Klingberg was sentenced to 20 years imprisonment. He sat in jail for 16 of them. After a well thought-out public campaign, organized by his lawyer Avigdor Feldman and daughter Sylvia, he was released to house arrest. The claim was that he was seriously ill and about to die. Feldman spoke of humanitarian considerations, of mercy. That's what lawyers do. Feldman is not to blame for the fact that his client suddenly made an amazing recovery.

 

But Feldman, and his assistant and former legal partner, Michael Sfard, did not end their involvement there. Feldman traveled to Paris so as to be with Klingberg for his recent television news interview with Israel's Channel 2. Sfard has done even more, and wrote a book with Klingberg in which Klingberg boasts about himself and his treachery. This is a bit over the top for any lawyer, and particularly for two lawyers who like to present themselves as leading the fight in Israel for human rights.

 

Traitors do have rights. It is Klingberg's right to sit in Paris and tell stories. In his book, among other things, he hints that he knew other traitors working for the Soviet Union. There are no names, no facts, just broad hints concerning people who are now dead and no longer among us.

 

He knows that age of 89, in distant Paris, no one can be bothered to deal with him.
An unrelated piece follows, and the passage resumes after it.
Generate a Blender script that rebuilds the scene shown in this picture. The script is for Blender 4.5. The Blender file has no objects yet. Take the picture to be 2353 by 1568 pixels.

Feldman and Sfard are another matter.

 

Sfard is a lawyer for a number of non-profit organizations, most prominently Yesh Din, which fights for Palestinians injured in clashes with the IDF or settlers. He also represents foreign groups in their legal battles against the IDF's actions in the territories. Unlike lawyers who represent criminals, Sfard's campaigns, as well as providing him with a living, also have an ideological aspect. He genuinely believes in the struggle for human rights.

 

Klingberg acts in a totally opposite fashion: the book he co-authored with Sfard crudely goes against all that Feldman and Sfard have been preaching for years: humanitarian consideration; respect for the other person; human rights. Klingberg and his co-author can despise Israel as much as they like. But what do they want from the dead.